A recent CSIRO study that assessed the status of twenty-four large marine regions where trawling occurs presents a different view. Professor Ray Hilborn from the University of Washington and Dr Roland Pitcher from the CSIRO are more optimistic. In their findings they reported that when trawling is managed sustainably its impact on the life of the seabed floor is low. Of the twenty-four regions, fifteen had a “lower level of overall impact” although 1.5 per cent of the total area studied had “full modification of the pre-trawling ecological communities”. The study also identified a number of regions with large areas that have been so intensively trawled as to have their character totally changed, including the Adriatic Sea and other regions in Europe. The twenty-four regions assessed included Australia, New Zealand, and parts of Europe, North America and South America. A lack of data meant that some of the world’s most highly trawled areas were not included, as were sensitive environments such as deep-water coral reefs and cold-water sponge habitats. Study areas were mainly mud, gravel or sand. The study reported the most intensively trawled areas in Australia were in southern Queensland, including the southern Great Barrier Reef, prawn grounds in northern NSW, and fish trawling areas in the south-east.

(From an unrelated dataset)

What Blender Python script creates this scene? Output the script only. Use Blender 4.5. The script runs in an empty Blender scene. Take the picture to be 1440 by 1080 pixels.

Other researchers have described bottom trawling as “the worst fishing technique in the world”. Around 25 per cent of the fish consumed in the world are caught by bottom trawling. As well as seabed damage, the effects of both legal and illegal inshore trawling off the coast of Africa on local economies have been well documented, even causing some displaced fishermen to turn to piracy to replace lost income. Twenty percent of catches by trawlers are reported to be taken within twelve miles of shore from trawler fleets from foreign countries including China and the USA.

Between the “ban it completely” and “manage it sustainably” positions is the transition option: get the big and often illegal players out of inshore waters and transition fishing there to smaller-scale low impact methods. Maybe, with sufficient international backing, it’s the most realistic way forward. The UN has already declared 2022 the International Year of Artisanal Fisheries and Aquaculture.